On 19/01/2017 3:35 PM, Ignacious wrote:
On Thursday, 19 January 2017 at 02:25:44 UTC, Adam D. Ruppe wrote:
On Thursday, 19 January 2017 at 02:15:04 UTC, rikki cattermole wrote:
On 19/01/2017 3:08 PM, Ignacious wrote:

class Y
{
   int y;
   alias y this;
}

class X
{
   Y[] x;
   alias x this;
}

This should not fail:

X x = new X;
x ~= 3;


Yes, it should fail. 3 is not implicitly convertible to Y under any
circumstance. D does not support implicit constructors.

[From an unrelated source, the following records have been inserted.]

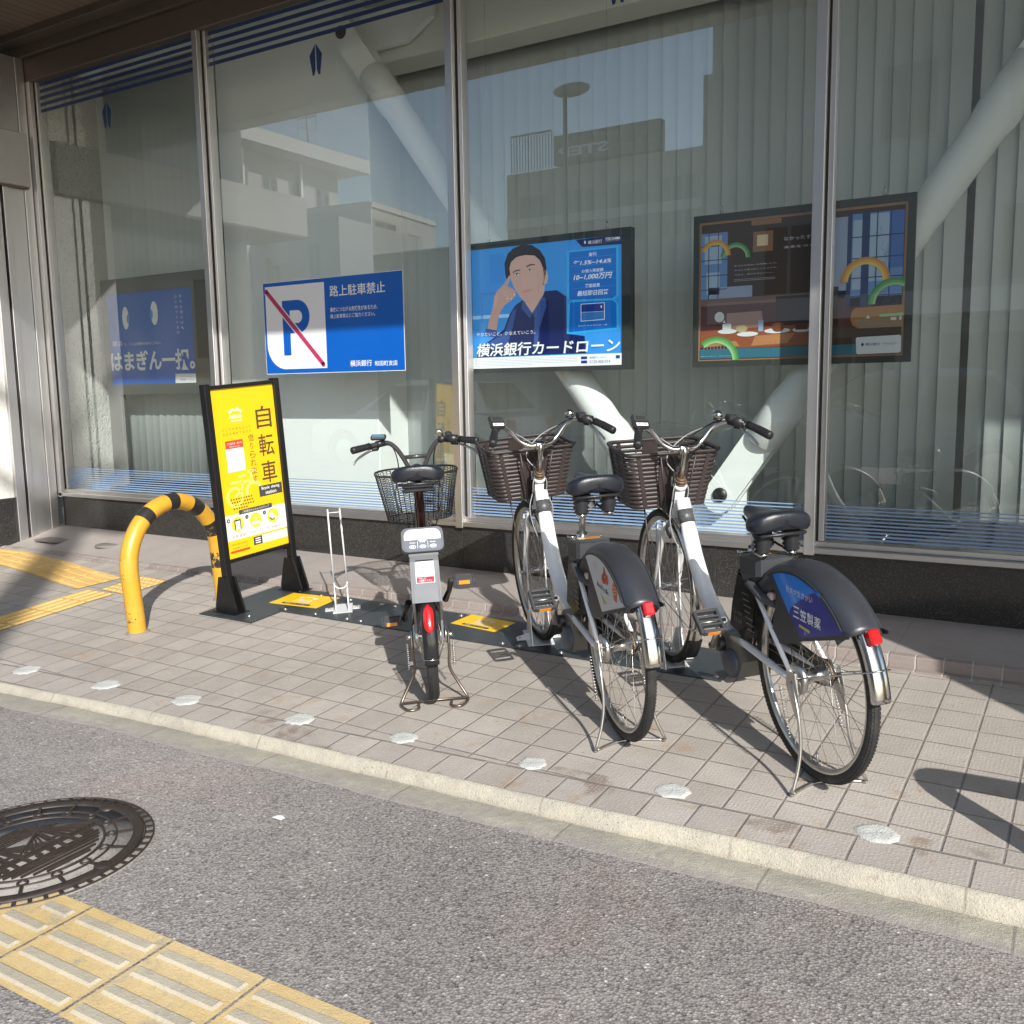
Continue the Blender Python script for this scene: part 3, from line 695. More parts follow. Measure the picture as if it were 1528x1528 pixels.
def wheel(name, root, M, R, tyre_r, nsp, hubw, hub_r, front=False, dark=False, gear=False):
    """a wheel standing in its own xz plane: the rim carries tyre, spokes and hub"""
    rim_r = R - 2 * tyre_r + .004; b = MB(); w_ = .0125 if tyre_r < .021 else .016
    b.lathe([(rim_r - .013, -w_ * .55), (rim_r - .002, -w_), (rim_r + .006, -w_), (rim_r + .004, -w_ * .7), (rim_r - .004, 0), (rim_r + .004, w_ * .7), (rim_r + .006, w_), (rim_r - .002, w_), (rim_r - .013, w_ * .55), (rim_r - .015, 0), (rim_r - .013, -w_ * .55)], 72, 'y')
    rim = b.build('wheel', M_PLAST if dark else M_ALLOY, root); rim.matrix_local = M
    b = MB(); c_ = R - tyre_r; n_ = 14; pr = []
    for k in range(n_ + 1):
        a = 2 * math.pi * k / n_; q = tyre_r * (1 + (.03 if abs(math.sin(a)) < .2 and math.cos(a) > 0 else 0)); pr.append((c_ + q * math.cos(a), q * .98 * math.sin(a)))
    b.lathe(pr, 96, 'y')
    # tread blocks along both shoulders
    nb = 150 if R > .3 else 110
    for k in range(nb):
        a = 2 * math.pi * k / nb
        for sg in (-1, 1):
            for q0, da in ((.33, 0.), (.72, .5)):
                aa = a + da * 2 * math.pi / nb; t = q0 * sg; r0 = c_ + tyre_r * math.cos(t) + .0002; y0 = tyre_r * math.sin(t)
                dl = 2 * math.pi / nb * .34; ny = .0028
                P = []
                for (e, f_) in ((-1, -1), (1, -1), (1, 1), (-1, 1)):
                    ang = aa + e * dl + f_ * sg * dl * .5; yy = y0 + f_ * ny; rr = r0 + .0009 - f_ * sg * .0016 * math.tan(abs(t)); P.append((rr * math.cos(ang), yy, rr * math.sin(ang)))
                b.add(P, [(0, 1, 2, 3)], False)
    b.build('tyre', M_RUBBER, rim)
    b = MB(); fl = hubw * .36
    for k in range(nsp):
        a = 2 * math.pi * k / nsp; sg = 1 if k % 2 else -1; off = (1 if (k // 2) % 2 else -1) * 1.15
        P0 = (hub_r * math.cos(a + off), sg * fl, hub_r * math.sin(a + off)); P1 = ((rim_r - .01) * math.cos(a), sg * .003, (rim_r - .01) * math.sin(a))
        b.tube([P0, P1], .00115, 4, False)
    b.tube([((rim_r - .012) * math.cos(4.6), 0, (rim_r - .012) * math.sin(4.6)), ((rim_r - .052) * math.cos(4.6), 0, (rim_r - .052) * math.sin(4.6))], .0034, 6)
    b.build('spokes', M_CHROME, rim)
    b = MB(); hr = hub_r
    b.lathe([(.0005, -hubw * .62), (.0055, -hubw * .62), (.0055, -hubw * .45), (hr * .45, -hubw * .43), (hr * .55, -fl - .004), (hr * 1.12, -fl - .003), (hr * 1.12, -fl + .003), (hr * .62, -fl + .006), (hr * .55, 0), (hr * .62, fl - .006), (hr * 1.12, fl - .003), (hr * 1.12, fl + .003), (hr * .5, fl + .006), (hr * .45, hubw * .43), (.0055, hubw * .45), (.0055, hubw * .62), (.0005, hubw * .62)], 24, 'y')
    if gear:
        b.lathe([(.012, hubw * .36), (.046, hubw * .36), (.050, hubw * .40), (.050, hubw * .50), (.044, hubw * .54), (.012, hubw * .55)], 28, 'y')
        b.lathe([(.012, -hubw * .56), (.033, -hubw * .56), (.036, -hubw * .53), (.033, -hubw * .50), (.012, -hubw * .5)], 24, 'y')
    b.build('hub', M_ALLOY, rim)
    return rim
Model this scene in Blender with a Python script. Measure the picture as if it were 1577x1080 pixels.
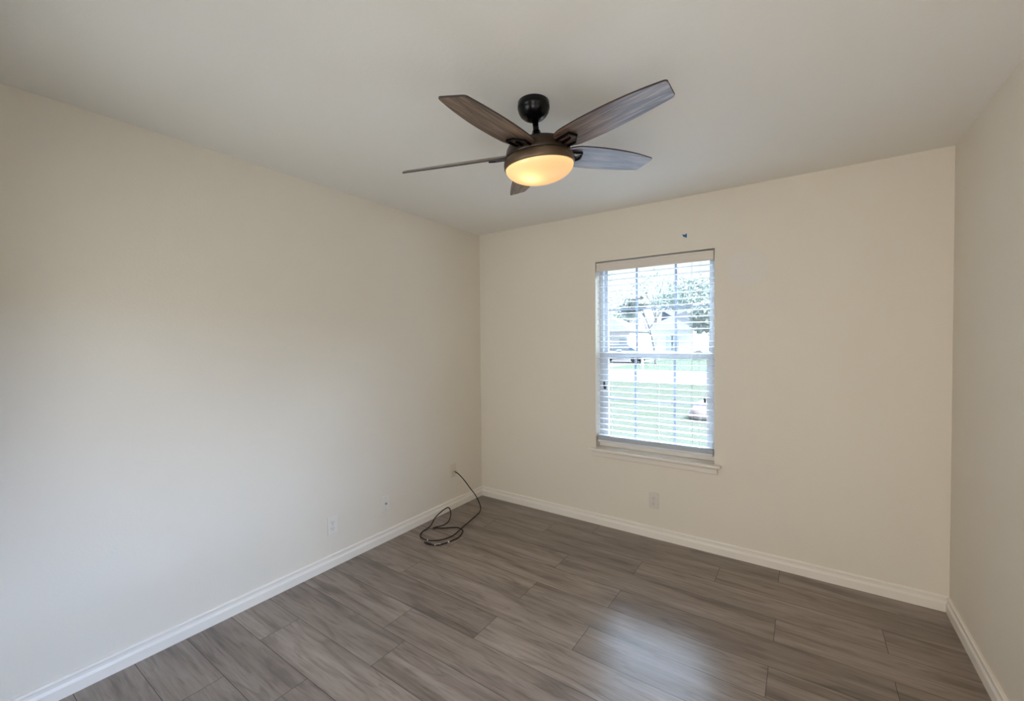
import bpy, bmesh, math, random
from mathutils import Matrix, Vector
random.seed(7)
for o in list(bpy.data.objects):
    bpy.data.objects.remove(o)
scene = bpy.context.scene
C = bpy.context.collection

# ------------------------------------------------------------------ camera
H, W, YF = 2.44, 3.147, -3.30          # ceiling height, room width, front wall
F_PX, YAW, PITCH, ROLL = 653.48, -0.602137, -0.020867, -0.0082728
CAM = Vector((2.5065, -3.1225, 1.4456))
cy_, sy_, cp_, sp_ = math.cos(YAW), math.sin(YAW), math.cos(PITCH), math.sin(PITCH)
fw = Vector((sy_ * cp_, cy_ * cp_, sp_)); rt = Vector((cy_, -sy_, 0)); up = rt.cross(fw)
rt, up = (math.cos(ROLL) * rt + math.sin(ROLL) * up), (-math.sin(ROLL) * rt + math.cos(ROLL) * up)
cam = bpy.data.cameras.new('camera')
cam.sensor_width = 36; cam.sensor_fit = 'HORIZONTAL'; cam.lens = F_PX / 1577 * 36
cam.clip_start = 0.02; cam.clip_end = 400
co = bpy.data.objects.new('camera', cam); C.objects.link(co)
m = Matrix.Identity(4)
for i in range(3):
    m[i][0], m[i][1], m[i][2], m[i][3] = rt[i], up[i], -fw[i], CAM[i]
co.matrix_world = m
scene.camera = co

# ------------------------------------------------------------------ light
vs = scene.view_settings
scene.display_settings.display_device = 'sRGB'
vs.view_transform = 'Standard'; vs.look = 'None'; vs.gamma = 1.0; vs.use_curve_mapping = False
vs.exposure = 0.10
GLOW = 44.0
world = bpy.data.worlds.new('sky'); scene.world = world; world.use_nodes = True
wn = world.node_tree; bg = wn.nodes['Background']
# pale sky with a bright bluish glow, added to light the room, part-way up on the street side
wt = wn.nodes.new('ShaderNodeTexCoord'); wsx = wn.nodes.new('ShaderNodeSeparateXYZ')
wn.links.new(wt.outputs['Generated'], wsx.inputs[0])
def wmap(sock, a, b, c, d):
    n = wn.nodes.new('ShaderNodeMapRange'); n.interpolation_type = 'SMOOTHSTEP'
    for k, v in zip(('From Min', 'From Max', 'To Min', 'To Max'), (a, b, c, d)): n.inputs[k].default_value = v
    wn.links.new(sock, n.inputs['Value']); return n.outputs['Result']
def wmath(op, a, b):
    n = wn.nodes.new('ShaderNodeMath'); n.operation = op
    for k, v in enumerate((a, b)):
        if hasattr(v, 'links'): wn.links.new(v, n.inputs[k])
        else: n.inputs[k].default_value = v
    return n.outputs[0]
rise = wmap(wsx.outputs['Z'], 0.20, 0.34, 0, 1); fall = wmap(wsx.outputs['Z'], 0.55, 0.85, 1, 0); side = wmap(wsx.outputs['Y'], 0.15, 0.55, 0, 1)
glow = wmath('MULTIPLY', wmath('MULTIPLY', rise, fall), side)
wmix = wn.nodes.new('ShaderNodeMix'); wmix.data_type = 'RGBA'; wn.links.new(wmath('MINIMUM', wmath('MULTIPLY', glow, 1.0), 1.0), wmix.inputs['Factor'])
wmix.inputs['A'].default_value = (0.93, 0.98, 1.02, 1); wmix.inputs['B'].default_value = (GLOW * 0.70, GLOW * 0.86, GLOW * 1.12, 1)
wn.links.new(wmix.outputs['Result'], bg.inputs['Color']); bg.inputs['Strength'].default_value = 1.15

def light(name, kind, loc, energy, color, size=None, size_y=None, rot=None):
    d = bpy.data.lights.new(name, kind); d.energy = energy; d.color = color
    if kind == 'AREA':
        d.shape = 'RECTANGLE'; d.size = size; d.size_y = size_y
    elif size is not None:
        if kind == 'SUN': d.angle = size
        else: d.shadow_soft_size = size
    o = bpy.data.objects.new(name, d); C.objects.link(o); o.location = loc
    if rot: o.rotation_euler = rot
    return o
# high hazy sun, coming along the front of the house
light('sun', 'SUN', (20, 2, 20), 16.0, (1.0, 0.97, 0.93), 0.12, rot=(0, math.radians(38), math.radians(-8)))
# fill: unseen area lights added behind the doorway and two added windows
light('hall_fill', 'AREA', (2.56, -3.62, 1.15), 20, (1.0, 0.92, 0.83), 0.85, 1.9, rot=(math.radians(86), 0, math.radians(-26)))  # added to brighten the room from behind the camera
light('side_fill', 'AREA', (W + 3.0, -2.6, 2.85), 290, (0.42, 0.59, 1.0), 2.2, 1.0, rot=(math.radians(68), 0, math.radians(94)))  # added to turn the lower left wall bright and bluish
light('front_fill', 'AREA', (0.95, YF - 0.32, 1.35), 15, (0.90, 0.94, 1.0), 1.0, 1.3, rot=(math.radians(84), 0, math.radians(-20)))  # added to lift the right wall

# ------------------------------------------------------------------ helpers
def mat(name, color, rough=0.6, spec=0.5, metal=0.0, bump=None, emis=None, estr=0):
    mm = bpy.data.materials.new(name); mm.use_nodes = True
    nt = mm.node_tree; b = nt.nodes['Principled BSDF']
    b.inputs['Base Color'].default_value = (*color, 1); b.inputs['Roughness'].default_value = rough
    b.inputs['Specular IOR Level'].default_value = spec; b.inputs['Metallic'].default_value = metal
    if bump:
        sc, st, dist = bump
        tc = nt.nodes.new('ShaderNodeTexCoord'); n = nt.nodes.new('ShaderNodeTexNoise'); bp = nt.nodes.new('ShaderNodeBump')
        n.inputs['Scale'].default_value = sc; n.inputs['Detail'].default_value = 3
        bp.inputs['Strength'].default_value = st; bp.inputs['Distance'].default_value = dist
        nt.links.new(tc.outputs['Object'], n.inputs['Vector']); nt.links.new(n.outputs['Fac'], bp.inputs['Height'])
        nt.links.new(bp.outputs['Normal'], b.inputs['Normal'])
    if emis:
        b.inputs['Emission Color'].default_value = (*emis, 1); b.inputs['Emission Strength'].default_value = estr
    return mm

def ramp(nt, stops):
    r = nt.nodes.new('ShaderNodeValToRGB'); e = r.color_ramp.elements
    while len(e) < len(stops): e.new(0.5)
    for el, (p, c) in zip(e, stops): el.position = p; el.color = (*c, 1)
    return r

def mix(nt, a, b, fac, mode='MIX'):
    n = nt.nodes.new('ShaderNodeMix'); n.data_type = 'RGBA'; n.blend_type = mode
    for sock, v in ((n.inputs['Factor'], fac), (n.inputs['A'], a), (n.inputs['B'], b)):
        if hasattr(v, 'links'): nt.links.new(v, sock)
        elif isinstance(v, tuple): sock.default_value = (*v, 1)
        else: sock.default_value = v
    return n.outputs['Result']

def box(bm, x0, x1, y0, y1, z0, z1, mi=0):
    vv = [bm.verts.new((x, y, z)) for x in (x0, x1) for y in (y0, y1) for z in (z0, z1)]
    for f in ((0, 1, 3, 2), (4, 6, 7, 5), (0, 4, 5, 1), (2, 3, 7, 6), (0, 2, 6, 4), (1, 5, 7, 3)):
        fc = bm.faces.new([vv[i] for i in f]); fc.material_index = mi
    return vv

def obj(name, bm, mats, parent=None, bevel=0, seg=2, smooth=False, norm=True):
    if norm: bmesh.ops.recalc_face_normals(bm, faces=bm.faces)
    me = bpy.data.meshes.new(name); bm.to_mesh(me); bm.free()
    for mm in (mats if isinstance(mats, (list, tuple)) else [mats]): me.materials.append(mm)
    if smooth:
        for p in me.polygons: p.use_smooth = True
    o = bpy.data.objects.new(name, me); C.objects.link(o)
    if parent is not None: o.parent = parent
    if bevel:
        md = o.modifiers.new('bevel', 'BEVEL'); md.width = bevel; md.segments = seg; md.limit_method = 'ANGLE'
        md.angle_limit = math.radians(40)
    return o

def boxobj(name, dims, mm, parent=None, bevel=0):
    bm = bmesh.new(); box(bm, *dims); return obj(name, bm, mm, parent, bevel)

def tag(o, label=None, cat=None, group=None, kind=None):
    if label: o['label'] = label
    if cat: o['category'] = cat
    if group: o['group'] = group
    if kind: o['kind'] = kind
    return o

def thing(name, label, cat, loc, group=None, kind=None):
    o = bpy.data.objects.new(name, None); C.objects.link(o); o.location = loc
    o.empty_display_size = 0.1
    return tag(o, label, cat, group, kind)

def lathe(bm, prof, n=48, M=Matrix.Identity(4), mi=0):
    rings = []
    for r, z in prof:
        if r < 1e-6: rings.append([bm.verts.new(M @ Vector((0, 0, z)))])
        else: rings.append([bm.verts.new(M @ Vector((r * math.cos(2 * math.pi * i / n), r * math.sin(2 * math.pi * i / n), z))) for i in range(n)])
    for a, b in zip(rings, rings[1:]):
        for i in range(n):
            j = (i + 1) % n
            if len(a) == 1 and len(b) == 1: continue
            if len(a) == 1: f = bm.faces.new((a[0], b[i], b[j]))
            elif len(b) == 1: f = bm.faces.new((a[i], b[0], a[j]))
            else: f = bm.faces.new((a[i], b[i], b[j], a[j]))
            f.material_index = mi

def catmull(pts, n=6):
    pts = [Vector(p) for p in pts]; P = [2 * pts[0] - pts[1]] + pts + [2 * pts[-1] - pts[-2]]; out = []
    for i in range(1, len(P) - 2):
        a, b, c, d = P[i - 1:i + 3]
        for k in range(n):
            t = k / n
            out.append(0.5 * ((2 * b) + (c - a) * t + (2 * a - 5 * b + 4 * c - d) * t * t + (3 * b - a - 3 * c + d) * t ** 3))
    out.append(pts[-1]); return out

def tube(bm, pts, r, n=8, caps=True):
    pts = [Vector(p) for p in pts]; rings = []; side = None
    for i, p in enumerate(pts):
        t = (pts[min(i + 1, len(pts) - 1)] - pts[max(i - 1, 0)]).normalized()
        if side is None: side = t.orthogonal().normalized()
        side = (side - t * side.dot(t)).normalized(); o = t.cross(side)
        rr = r[i] if isinstance(r, (list, tuple)) else r
        rings.append([bm.verts.new(p + rr * (math.cos(2 * math.pi * k / n) * side + math.sin(2 * math.pi * k / n) * o)) for k in range(n)])
    for a, b in zip(rings, rings[1:]):
        for k in range(n): bm.faces.new((a[k], b[k], b[(k + 1) % n], a[(k + 1) % n]))
    if caps: bm.faces.new(rings[0][::-1]); bm.faces.new(rings[-1])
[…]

alias this only works if you ALREADY HAVE a Y, then it will implicitly
convert Y to int. It will never go the other way around.

Huh?

But this is alias this, the whole point of alias this is to treat the
type as as the alias?

You are saying it basically only works one way, seems to make alias this
quite useless(50% at least). Is there any real reason why this doesn't
work?

X x;
Y y;
y = 3;

x ~= y; works fine
x ~= 3; fails.

Yet, logically, 3 is convertible to Y(3rd line above) and Y is
appendable to X.

Seems to me that D simply hasn't added the logic to handle the case for
implicit construction for alias this, why not add it?

It is not implicitly convertible in any form.
An integer is just a value, probably stored in a register or directly encoded into an instruction.

A class instance is always allocated into memory, in pretty much all cases the heap (stack is explicit in D). So what you're suggesting would require an allocation + calling of a constructor to make it equal.

Now, lets say Y was a struct, then yeah it can work. Because a struct is nothing more than a set of values that go together. Which are commonly allocated on the stack and for smaller ones, be passed around by only registers.